Yeah, Rud. And I’m not aware of any wind tunnels big enough to test the theory.
No problem. Just get a “climate scientist” to create a “model”. Run “experiments” using the model. Predict (project) the future – no wind turbine will ever fail due to wind.
How hard can it be?
Especially when you start with the “conclusion” and work your way backwards…
It seems the Chinese designed, built, and tested a WTG that was supposed to withstand Cat 5 equivalent hurricane winds. They tested (unknown) and it failed.
There are pictures of wind destroyed Taiwan WTGs. Not a pretty site.
Depends on the angle of attack of the wind. Face on is one thing. Coming in from the side is different. Wind can do some interesting things like inducing standing waves (lost a few bridges from that).
Then there is the sea. The sea is more powerful that the wind.
Did a bit of research.
The angle of attack (front facing the weather) is motor controlled by sensors that measure the wind direction. How fast can those massive nacelle units atop a pole rotate? Unknown.
Feathering is merely rotating the blades so less wind energy is pushing them. And they also have brakes employed during maintenance.
What was fascinating was the deflection analysis of the blades. In turbulent winds, I would not want to be near and the tips of the blades can move 6 meters or more and erratically. There was no fatigue analysis on deflections.
Considering that wind is often turbulent (gusts and such) and WTG in the wake of another, these things are not looking good for long term reliability.
That would be poetic justice – a big noreaster turns the lot of the “project” into rubble days after completion, and the rubble all washes up on the beaches of Long Island and in New York harbor.
Poetic justice for the owners, disaster for the locals.
Grab a beer and a tub of popcorn, mate. The show is about to begin.

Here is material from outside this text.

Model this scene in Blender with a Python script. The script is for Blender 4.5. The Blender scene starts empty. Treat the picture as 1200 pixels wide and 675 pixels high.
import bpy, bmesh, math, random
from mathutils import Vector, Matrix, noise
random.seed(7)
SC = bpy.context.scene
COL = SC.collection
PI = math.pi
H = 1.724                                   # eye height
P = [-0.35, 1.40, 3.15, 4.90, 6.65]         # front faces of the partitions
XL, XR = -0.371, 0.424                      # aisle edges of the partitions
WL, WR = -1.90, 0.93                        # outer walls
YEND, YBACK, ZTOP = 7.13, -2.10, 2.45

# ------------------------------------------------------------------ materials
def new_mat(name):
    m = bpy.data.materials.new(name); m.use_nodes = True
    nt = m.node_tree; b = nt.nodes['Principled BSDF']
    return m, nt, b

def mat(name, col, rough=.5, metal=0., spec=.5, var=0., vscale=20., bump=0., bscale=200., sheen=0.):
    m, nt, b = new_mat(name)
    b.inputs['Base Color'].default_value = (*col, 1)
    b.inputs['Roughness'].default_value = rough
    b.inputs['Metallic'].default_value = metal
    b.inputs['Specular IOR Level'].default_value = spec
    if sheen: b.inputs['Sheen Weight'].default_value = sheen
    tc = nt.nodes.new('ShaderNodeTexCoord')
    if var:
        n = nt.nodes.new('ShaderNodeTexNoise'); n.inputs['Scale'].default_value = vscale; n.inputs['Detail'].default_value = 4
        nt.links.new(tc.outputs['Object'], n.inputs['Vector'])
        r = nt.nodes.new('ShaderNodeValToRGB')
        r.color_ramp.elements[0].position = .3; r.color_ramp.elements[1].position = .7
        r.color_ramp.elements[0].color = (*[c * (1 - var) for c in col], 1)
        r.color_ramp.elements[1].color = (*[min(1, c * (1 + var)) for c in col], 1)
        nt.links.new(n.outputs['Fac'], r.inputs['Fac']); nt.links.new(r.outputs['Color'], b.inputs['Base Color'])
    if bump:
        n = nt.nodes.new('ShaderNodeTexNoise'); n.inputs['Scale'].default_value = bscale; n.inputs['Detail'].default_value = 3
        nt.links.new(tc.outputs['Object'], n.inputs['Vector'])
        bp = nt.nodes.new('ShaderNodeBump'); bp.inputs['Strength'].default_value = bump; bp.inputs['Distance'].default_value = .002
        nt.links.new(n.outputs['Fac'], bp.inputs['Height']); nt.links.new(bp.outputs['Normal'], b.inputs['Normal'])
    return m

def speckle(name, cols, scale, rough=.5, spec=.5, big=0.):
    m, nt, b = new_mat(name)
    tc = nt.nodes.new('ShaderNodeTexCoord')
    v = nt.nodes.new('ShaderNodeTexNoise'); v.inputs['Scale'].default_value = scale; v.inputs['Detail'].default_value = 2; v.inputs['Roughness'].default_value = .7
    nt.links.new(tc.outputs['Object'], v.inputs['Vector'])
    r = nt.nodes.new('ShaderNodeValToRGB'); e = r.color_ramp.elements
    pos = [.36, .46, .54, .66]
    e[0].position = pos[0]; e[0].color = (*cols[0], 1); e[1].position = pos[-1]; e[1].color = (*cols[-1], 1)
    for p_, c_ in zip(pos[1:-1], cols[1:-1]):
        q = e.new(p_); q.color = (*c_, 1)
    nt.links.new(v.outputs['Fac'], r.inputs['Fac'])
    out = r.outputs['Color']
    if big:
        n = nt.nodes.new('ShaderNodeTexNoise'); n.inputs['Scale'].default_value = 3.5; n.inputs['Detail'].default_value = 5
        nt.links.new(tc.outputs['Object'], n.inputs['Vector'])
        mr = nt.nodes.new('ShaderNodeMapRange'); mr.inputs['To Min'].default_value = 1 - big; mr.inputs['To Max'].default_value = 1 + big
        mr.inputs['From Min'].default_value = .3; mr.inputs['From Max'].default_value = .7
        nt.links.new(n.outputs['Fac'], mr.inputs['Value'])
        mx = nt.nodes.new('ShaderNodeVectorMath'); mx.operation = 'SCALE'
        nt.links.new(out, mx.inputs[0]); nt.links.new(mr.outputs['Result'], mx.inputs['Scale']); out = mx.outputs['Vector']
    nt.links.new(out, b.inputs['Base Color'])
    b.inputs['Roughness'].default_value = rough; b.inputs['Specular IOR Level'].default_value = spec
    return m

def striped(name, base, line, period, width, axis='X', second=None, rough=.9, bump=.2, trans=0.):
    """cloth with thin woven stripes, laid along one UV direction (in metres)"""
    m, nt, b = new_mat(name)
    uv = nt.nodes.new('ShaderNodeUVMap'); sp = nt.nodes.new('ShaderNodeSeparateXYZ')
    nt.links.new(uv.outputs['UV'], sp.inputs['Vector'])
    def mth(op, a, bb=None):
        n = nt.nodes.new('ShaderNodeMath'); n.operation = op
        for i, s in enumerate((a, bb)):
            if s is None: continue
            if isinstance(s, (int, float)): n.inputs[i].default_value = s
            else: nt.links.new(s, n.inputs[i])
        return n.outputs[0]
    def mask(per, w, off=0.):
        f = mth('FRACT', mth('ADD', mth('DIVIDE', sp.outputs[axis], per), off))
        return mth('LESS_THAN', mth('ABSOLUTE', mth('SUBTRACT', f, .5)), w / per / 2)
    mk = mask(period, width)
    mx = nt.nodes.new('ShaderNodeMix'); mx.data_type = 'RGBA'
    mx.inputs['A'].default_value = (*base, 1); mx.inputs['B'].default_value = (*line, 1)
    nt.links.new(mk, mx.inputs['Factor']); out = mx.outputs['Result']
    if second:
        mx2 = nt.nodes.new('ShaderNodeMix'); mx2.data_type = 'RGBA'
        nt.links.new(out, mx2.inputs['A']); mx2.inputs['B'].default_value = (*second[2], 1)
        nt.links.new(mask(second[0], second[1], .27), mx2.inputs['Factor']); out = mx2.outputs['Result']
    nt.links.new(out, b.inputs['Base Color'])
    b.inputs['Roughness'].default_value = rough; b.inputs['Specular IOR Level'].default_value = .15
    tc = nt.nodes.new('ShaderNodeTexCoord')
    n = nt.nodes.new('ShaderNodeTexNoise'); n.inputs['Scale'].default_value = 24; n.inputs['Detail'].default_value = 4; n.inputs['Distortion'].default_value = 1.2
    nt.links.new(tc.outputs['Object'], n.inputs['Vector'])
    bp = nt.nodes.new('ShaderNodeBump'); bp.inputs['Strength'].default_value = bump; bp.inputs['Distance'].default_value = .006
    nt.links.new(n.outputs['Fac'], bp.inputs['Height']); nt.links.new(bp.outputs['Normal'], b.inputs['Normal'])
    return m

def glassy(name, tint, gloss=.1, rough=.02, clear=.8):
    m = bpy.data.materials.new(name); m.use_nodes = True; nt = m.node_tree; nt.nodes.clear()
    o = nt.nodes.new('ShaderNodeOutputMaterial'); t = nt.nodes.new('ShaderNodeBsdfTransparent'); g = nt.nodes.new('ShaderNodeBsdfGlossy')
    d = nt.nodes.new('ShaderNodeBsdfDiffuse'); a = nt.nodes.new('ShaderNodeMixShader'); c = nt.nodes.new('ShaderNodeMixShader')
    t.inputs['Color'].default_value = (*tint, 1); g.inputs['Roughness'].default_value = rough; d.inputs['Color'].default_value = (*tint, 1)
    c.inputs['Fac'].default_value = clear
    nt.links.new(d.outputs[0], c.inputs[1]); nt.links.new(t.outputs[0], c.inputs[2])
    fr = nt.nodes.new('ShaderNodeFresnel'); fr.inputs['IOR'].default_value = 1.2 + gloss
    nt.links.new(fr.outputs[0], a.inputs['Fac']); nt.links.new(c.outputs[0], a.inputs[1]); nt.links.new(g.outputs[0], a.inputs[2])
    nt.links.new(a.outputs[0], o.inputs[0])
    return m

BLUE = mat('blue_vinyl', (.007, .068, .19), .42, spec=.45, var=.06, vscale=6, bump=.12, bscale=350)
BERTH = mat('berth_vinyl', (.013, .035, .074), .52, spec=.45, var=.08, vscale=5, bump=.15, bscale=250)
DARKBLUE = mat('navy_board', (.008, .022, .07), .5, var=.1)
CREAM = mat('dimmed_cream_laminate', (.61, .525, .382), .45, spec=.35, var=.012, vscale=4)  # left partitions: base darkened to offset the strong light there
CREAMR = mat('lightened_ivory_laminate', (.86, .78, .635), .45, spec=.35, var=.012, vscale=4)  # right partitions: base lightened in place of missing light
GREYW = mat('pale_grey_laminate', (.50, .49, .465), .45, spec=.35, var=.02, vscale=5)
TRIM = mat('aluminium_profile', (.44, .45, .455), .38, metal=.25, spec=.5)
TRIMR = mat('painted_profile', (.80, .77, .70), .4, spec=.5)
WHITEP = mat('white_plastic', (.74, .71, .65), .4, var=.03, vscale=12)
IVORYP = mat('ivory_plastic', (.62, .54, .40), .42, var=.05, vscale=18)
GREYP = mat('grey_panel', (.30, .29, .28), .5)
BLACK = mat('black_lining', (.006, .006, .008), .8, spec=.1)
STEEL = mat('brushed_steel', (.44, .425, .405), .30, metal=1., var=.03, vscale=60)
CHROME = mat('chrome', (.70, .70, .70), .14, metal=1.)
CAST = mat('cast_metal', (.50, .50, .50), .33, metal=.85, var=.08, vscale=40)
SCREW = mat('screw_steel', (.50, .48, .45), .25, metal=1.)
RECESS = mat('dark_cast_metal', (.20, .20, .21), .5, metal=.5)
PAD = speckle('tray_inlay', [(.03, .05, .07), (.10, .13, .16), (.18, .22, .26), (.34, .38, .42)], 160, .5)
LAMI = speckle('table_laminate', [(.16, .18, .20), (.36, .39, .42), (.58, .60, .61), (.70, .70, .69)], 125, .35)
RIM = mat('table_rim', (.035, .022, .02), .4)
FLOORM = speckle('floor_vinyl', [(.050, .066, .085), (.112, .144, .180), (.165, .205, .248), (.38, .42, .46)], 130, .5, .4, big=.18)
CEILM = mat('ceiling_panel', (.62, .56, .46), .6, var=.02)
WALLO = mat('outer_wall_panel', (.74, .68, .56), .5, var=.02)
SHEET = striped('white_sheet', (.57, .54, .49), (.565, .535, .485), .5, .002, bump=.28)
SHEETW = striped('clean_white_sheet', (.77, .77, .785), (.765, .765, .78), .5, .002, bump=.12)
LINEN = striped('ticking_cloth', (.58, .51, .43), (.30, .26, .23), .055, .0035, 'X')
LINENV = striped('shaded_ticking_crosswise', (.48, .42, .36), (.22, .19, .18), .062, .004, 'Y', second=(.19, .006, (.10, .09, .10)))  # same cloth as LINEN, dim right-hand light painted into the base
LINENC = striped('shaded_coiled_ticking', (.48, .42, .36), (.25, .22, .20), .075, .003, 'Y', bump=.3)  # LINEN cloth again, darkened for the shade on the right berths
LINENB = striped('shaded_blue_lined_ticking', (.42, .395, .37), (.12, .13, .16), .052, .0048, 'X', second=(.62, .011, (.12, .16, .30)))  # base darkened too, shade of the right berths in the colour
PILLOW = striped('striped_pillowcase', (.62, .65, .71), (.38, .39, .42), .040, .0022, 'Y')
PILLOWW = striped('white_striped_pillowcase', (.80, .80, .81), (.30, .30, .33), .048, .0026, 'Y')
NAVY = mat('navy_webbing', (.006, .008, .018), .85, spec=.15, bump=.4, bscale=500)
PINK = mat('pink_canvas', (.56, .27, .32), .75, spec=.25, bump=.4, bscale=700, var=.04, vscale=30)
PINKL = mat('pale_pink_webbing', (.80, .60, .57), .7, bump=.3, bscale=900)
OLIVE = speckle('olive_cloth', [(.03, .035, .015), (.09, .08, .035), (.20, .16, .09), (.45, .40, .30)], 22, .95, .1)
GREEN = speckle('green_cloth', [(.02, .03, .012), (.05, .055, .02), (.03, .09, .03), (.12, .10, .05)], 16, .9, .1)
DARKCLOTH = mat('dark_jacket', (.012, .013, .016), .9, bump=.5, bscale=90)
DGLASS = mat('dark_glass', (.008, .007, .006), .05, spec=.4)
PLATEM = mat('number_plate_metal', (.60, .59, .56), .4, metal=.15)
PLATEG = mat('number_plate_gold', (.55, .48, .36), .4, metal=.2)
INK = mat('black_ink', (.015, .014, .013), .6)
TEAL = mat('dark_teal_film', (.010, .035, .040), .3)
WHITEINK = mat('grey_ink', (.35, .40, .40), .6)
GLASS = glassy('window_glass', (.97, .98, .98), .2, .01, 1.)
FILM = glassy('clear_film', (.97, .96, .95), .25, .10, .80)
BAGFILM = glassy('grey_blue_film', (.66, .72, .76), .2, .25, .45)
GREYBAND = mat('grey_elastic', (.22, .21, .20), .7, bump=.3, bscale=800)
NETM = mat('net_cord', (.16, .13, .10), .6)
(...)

Let’s see how they weather higher steel prices.
Or the weather.
Sorry, the Devil made me do it.
I don’t think there is any justification for any wind or solar project on shore or not. Fire up all fossil fuel and nuclear reactors. Build new fossil fuel and nuclear reactors. Remove all wind and solar from the grid.
There isn’t. Only the government’s Godzilla-sized foot on the scale creates the appearance of a justification. Or for that matter, the appearance of “economic viability.”
Set the tariffs on wind turbines and windmill steel products at 300 percent. Call it the Save Marine Life Act.